**OBJECTIVE**
Repeat exactly, and only, the lines below starting at the line that contains "Continue the Blender" and ending at the line that contains "MORTAR = mortar()", inclusive of both.

* begin *

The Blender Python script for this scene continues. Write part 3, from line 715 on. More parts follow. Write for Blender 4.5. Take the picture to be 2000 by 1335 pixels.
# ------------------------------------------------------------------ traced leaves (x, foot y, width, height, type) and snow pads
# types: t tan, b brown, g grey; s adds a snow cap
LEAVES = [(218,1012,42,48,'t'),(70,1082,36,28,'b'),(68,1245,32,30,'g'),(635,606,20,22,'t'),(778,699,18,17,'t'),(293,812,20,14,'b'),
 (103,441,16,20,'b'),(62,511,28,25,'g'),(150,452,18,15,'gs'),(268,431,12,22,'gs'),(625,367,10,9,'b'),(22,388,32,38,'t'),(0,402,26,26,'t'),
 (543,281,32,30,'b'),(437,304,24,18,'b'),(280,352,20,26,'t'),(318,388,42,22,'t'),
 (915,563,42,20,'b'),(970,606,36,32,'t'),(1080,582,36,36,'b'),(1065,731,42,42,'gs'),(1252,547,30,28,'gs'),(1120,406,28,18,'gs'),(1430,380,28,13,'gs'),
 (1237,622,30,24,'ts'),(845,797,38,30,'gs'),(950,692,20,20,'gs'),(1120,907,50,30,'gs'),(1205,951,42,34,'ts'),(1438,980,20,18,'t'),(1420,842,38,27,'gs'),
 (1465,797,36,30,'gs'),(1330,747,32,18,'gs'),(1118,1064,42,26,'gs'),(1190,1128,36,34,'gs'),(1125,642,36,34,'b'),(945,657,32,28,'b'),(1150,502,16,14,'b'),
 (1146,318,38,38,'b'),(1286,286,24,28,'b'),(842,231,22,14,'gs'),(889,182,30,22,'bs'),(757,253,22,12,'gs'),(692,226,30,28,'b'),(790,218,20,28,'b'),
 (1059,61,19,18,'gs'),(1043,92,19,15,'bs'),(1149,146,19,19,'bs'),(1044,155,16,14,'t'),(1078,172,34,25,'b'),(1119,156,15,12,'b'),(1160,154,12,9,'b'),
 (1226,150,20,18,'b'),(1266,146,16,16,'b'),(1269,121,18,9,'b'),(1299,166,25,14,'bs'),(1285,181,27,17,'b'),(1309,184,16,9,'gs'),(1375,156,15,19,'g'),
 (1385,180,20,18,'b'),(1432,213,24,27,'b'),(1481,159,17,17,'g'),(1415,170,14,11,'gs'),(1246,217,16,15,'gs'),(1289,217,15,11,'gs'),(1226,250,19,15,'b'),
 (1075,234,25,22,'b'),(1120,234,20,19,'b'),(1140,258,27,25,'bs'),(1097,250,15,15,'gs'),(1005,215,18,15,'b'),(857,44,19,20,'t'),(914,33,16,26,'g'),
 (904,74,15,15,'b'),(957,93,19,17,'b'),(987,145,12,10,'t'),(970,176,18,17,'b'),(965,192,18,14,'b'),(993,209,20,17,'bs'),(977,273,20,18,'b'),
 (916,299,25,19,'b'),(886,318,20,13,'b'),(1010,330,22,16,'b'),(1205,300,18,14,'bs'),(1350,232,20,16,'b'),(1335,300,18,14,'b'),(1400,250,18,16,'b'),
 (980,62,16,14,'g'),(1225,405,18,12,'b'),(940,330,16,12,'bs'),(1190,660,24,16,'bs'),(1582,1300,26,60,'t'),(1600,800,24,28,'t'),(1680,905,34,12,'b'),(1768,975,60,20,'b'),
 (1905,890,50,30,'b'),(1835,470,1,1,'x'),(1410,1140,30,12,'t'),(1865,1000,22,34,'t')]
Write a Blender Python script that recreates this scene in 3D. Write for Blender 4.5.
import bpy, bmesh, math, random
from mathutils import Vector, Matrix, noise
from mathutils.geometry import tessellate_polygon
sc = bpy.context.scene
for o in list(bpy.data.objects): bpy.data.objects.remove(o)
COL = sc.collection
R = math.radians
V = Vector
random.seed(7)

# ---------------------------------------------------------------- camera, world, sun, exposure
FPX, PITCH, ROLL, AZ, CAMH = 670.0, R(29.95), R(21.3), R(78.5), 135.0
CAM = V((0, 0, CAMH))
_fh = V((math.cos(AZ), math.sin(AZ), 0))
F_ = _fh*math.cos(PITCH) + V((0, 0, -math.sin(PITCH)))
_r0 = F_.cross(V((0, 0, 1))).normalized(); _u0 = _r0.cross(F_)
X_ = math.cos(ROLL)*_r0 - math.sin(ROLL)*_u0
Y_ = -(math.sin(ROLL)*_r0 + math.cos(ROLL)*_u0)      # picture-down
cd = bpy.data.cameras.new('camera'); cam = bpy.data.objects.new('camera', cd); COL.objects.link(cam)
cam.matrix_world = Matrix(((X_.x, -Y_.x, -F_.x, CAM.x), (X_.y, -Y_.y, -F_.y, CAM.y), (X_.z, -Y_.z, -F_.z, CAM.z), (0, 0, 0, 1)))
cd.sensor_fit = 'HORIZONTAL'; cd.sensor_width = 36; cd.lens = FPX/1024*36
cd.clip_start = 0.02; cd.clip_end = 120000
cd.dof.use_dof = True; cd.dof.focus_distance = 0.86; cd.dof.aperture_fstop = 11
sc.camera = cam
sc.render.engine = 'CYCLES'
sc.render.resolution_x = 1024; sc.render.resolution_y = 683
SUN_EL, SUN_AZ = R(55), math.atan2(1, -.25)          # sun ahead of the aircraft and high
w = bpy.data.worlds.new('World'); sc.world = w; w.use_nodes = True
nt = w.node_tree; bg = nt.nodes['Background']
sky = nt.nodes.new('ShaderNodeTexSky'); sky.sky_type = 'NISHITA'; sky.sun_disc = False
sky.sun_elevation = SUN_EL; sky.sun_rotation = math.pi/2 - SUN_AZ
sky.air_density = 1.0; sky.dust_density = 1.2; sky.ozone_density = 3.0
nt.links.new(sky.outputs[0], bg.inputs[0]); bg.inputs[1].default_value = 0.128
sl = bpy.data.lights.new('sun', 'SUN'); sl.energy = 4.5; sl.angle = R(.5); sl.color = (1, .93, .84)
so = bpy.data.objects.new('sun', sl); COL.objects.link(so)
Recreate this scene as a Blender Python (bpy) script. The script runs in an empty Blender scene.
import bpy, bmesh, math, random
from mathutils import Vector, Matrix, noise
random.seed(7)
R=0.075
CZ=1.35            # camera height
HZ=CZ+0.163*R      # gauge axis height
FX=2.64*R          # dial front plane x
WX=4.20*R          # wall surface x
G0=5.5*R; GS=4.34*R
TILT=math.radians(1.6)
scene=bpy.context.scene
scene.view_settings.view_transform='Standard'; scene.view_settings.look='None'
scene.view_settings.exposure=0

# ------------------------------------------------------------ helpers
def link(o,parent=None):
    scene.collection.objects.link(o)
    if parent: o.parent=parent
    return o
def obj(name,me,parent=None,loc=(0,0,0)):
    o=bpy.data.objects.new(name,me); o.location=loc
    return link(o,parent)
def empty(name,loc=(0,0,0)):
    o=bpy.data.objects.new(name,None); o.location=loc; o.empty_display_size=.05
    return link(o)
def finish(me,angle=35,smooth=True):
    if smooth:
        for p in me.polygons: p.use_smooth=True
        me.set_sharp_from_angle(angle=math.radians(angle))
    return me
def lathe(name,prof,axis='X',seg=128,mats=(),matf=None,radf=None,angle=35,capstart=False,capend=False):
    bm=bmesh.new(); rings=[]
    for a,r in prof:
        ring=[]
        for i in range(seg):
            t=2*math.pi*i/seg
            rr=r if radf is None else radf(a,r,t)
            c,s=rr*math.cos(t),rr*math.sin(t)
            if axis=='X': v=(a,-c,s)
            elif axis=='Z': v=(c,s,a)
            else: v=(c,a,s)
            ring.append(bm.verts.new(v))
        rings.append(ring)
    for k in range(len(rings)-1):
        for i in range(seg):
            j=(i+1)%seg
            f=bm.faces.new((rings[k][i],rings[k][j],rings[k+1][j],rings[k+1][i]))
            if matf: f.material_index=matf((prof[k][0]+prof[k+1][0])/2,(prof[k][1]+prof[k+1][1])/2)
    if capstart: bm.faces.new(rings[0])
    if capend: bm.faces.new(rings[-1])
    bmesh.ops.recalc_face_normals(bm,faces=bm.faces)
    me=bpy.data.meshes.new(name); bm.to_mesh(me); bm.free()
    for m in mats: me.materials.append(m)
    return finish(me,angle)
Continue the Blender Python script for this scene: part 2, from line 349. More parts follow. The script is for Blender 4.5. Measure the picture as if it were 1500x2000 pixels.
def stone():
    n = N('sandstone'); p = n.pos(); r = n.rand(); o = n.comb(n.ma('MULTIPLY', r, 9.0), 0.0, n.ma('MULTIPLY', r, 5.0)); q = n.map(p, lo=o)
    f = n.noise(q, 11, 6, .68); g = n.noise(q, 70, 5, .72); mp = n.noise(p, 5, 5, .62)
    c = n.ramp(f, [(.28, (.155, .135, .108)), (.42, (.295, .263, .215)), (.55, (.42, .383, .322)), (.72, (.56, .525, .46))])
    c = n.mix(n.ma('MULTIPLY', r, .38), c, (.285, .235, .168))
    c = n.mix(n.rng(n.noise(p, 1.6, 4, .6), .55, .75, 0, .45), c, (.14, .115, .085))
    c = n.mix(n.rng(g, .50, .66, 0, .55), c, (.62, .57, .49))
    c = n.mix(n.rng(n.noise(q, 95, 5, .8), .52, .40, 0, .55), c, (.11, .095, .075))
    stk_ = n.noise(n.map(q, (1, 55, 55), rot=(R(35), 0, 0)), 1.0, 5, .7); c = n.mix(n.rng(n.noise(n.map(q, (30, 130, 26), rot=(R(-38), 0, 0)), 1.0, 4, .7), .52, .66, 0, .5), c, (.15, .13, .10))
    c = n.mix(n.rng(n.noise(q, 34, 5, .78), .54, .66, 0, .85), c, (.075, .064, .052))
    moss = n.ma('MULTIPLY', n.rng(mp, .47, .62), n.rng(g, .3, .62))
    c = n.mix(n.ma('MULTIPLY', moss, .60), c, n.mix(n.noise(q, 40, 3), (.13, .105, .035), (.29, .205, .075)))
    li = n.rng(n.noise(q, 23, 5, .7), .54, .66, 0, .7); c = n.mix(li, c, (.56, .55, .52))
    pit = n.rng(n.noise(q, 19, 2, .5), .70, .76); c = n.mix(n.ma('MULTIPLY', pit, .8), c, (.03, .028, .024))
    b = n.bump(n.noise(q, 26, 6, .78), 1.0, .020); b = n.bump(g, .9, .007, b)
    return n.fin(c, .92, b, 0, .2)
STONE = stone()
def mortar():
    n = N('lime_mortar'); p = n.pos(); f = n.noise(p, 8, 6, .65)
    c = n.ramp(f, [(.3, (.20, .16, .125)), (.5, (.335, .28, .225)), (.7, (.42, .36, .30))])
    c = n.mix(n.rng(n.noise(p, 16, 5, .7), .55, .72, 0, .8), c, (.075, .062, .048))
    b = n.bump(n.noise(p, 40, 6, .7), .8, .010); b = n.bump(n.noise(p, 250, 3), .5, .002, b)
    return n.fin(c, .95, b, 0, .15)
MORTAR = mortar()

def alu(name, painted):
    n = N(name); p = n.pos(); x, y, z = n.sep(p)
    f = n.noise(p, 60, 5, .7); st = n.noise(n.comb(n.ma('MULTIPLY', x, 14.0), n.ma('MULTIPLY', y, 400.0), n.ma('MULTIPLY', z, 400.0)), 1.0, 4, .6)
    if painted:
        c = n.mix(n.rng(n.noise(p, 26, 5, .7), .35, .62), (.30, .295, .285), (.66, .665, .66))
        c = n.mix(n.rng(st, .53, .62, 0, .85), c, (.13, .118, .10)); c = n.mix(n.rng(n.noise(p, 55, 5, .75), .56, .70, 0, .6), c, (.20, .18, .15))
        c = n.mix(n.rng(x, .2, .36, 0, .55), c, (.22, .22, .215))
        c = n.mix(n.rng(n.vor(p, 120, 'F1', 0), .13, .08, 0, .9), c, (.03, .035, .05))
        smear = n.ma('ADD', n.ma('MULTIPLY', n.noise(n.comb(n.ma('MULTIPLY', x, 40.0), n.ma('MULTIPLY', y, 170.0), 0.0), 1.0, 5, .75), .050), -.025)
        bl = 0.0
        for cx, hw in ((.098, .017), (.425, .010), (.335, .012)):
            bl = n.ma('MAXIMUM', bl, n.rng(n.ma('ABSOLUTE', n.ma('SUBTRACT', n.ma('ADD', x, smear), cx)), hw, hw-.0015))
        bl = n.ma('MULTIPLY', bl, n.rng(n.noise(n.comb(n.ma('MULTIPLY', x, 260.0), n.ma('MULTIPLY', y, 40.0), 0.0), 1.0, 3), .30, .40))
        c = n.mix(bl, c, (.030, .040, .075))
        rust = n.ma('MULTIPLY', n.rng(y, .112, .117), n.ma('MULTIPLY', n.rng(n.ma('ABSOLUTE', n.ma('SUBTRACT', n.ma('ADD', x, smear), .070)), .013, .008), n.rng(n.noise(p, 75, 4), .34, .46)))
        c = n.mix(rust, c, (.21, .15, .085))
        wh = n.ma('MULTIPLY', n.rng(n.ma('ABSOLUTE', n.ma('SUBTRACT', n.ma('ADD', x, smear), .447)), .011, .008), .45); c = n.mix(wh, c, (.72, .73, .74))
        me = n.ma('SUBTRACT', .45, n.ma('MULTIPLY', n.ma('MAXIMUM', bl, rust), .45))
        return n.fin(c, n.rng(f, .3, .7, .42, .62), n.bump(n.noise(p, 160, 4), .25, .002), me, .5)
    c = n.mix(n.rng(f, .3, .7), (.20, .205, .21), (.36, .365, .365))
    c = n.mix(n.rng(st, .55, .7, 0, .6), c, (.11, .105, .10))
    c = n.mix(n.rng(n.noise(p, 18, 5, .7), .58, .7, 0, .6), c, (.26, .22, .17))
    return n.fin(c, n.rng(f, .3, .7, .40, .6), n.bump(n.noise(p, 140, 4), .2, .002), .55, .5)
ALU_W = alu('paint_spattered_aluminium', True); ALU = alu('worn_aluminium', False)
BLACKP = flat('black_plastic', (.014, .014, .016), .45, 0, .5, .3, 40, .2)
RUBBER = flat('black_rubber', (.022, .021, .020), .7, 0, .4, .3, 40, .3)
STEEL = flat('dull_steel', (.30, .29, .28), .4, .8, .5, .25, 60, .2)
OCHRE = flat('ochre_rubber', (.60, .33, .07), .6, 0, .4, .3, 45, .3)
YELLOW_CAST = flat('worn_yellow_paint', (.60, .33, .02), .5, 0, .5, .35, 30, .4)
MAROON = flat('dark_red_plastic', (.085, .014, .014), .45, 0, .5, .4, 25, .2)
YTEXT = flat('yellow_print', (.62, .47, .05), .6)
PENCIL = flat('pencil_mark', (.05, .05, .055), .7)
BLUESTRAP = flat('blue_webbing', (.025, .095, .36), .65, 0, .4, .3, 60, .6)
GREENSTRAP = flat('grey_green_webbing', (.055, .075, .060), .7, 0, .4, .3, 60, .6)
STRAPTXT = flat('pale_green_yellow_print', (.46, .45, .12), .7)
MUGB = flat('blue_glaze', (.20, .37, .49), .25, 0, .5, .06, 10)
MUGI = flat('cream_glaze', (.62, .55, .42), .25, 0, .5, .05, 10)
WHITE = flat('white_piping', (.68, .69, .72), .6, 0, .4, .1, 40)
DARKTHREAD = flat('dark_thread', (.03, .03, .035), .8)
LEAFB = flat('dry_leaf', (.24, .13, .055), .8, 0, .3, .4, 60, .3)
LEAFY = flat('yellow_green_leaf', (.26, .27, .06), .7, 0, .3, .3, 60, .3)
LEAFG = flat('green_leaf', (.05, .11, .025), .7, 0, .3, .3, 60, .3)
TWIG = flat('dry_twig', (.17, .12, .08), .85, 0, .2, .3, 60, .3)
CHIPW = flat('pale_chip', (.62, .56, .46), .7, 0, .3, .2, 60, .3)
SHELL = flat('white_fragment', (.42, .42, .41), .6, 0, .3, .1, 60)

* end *

**EXERCISE RESPONSE**
Continue the Blender Python script for this scene: part 2, from line 349. More parts follow. The script is for Blender 4.5. Measure the picture as if it were 1500x2000 pixels.
def stone():
    n = N('sandstone'); p = n.pos(); r = n.rand(); o = n.comb(n.ma('MULTIPLY', r, 9.0), 0.0, n.ma('MULTIPLY', r, 5.0)); q = n.map(p, lo=o)
    f = n.noise(q, 11, 6, .68); g = n.noise(q, 70, 5, .72); mp = n.noise(p, 5, 5, .62)
    c = n.ramp(f, [(.28, (.155, .135, .108)), (.42, (.295, .263, .215)), (.55, (.42, .383, .322)), (.72, (.56, .525, .46))])
    c = n.mix(n.ma('MULTIPLY', r, .38), c, (.285, .235, .168))
    c = n.mix(n.rng(n.noise(p, 1.6, 4, .6), .55, .75, 0, .45), c, (.14, .115, .085))
    c = n.mix(n.rng(g, .50, .66, 0, .55), c, (.62, .57, .49))
    c = n.mix(n.rng(n.noise(q, 95, 5, .8), .52, .40, 0, .55), c, (.11, .095, .075))
    stk_ = n.noise(n.map(q, (1, 55, 55), rot=(R(35), 0, 0)), 1.0, 5, .7); c = n.mix(n.rng(n.noise(n.map(q, (30, 130, 26), rot=(R(-38), 0, 0)), 1.0, 4, .7), .52, .66, 0, .5), c, (.15, .13, .10))
    c = n.mix(n.rng(n.noise(q, 34, 5, .78), .54, .66, 0, .85), c, (.075, .064, .052))
    moss = n.ma('MULTIPLY', n.rng(mp, .47, .62), n.rng(g, .3, .62))
    c = n.mix(n.ma('MULTIPLY', moss, .60), c, n.mix(n.noise(q, 40, 3), (.13, .105, .035), (.29, .205, .075)))
    li = n.rng(n.noise(q, 23, 5, .7), .54, .66, 0, .7); c = n.mix(li, c, (.56, .55, .52))
    pit = n.rng(n.noise(q, 19, 2, .5), .70, .76); c = n.mix(n.ma('MULTIPLY', pit, .8), c, (.03, .028, .024))
    b = n.bump(n.noise(q, 26, 6, .78), 1.0, .020); b = n.bump(g, .9, .007, b)
    return n.fin(c, .92, b, 0, .2)
STONE = stone()
def mortar():
    n = N('lime_mortar'); p = n.pos(); f = n.noise(p, 8, 6, .65)
    c = n.ramp(f, [(.3, (.20, .16, .125)), (.5, (.335, .28, .225)), (.7, (.42, .36, .30))])
    c = n.mix(n.rng(n.noise(p, 16, 5, .7), .55, .72, 0, .8), c, (.075, .062, .048))
    b = n.bump(n.noise(p, 40, 6, .7), .8, .010); b = n.bump(n.noise(p, 250, 3), .5, .002, b)
    return n.fin(c, .95, b, 0, .15)
MORTAR = mortar()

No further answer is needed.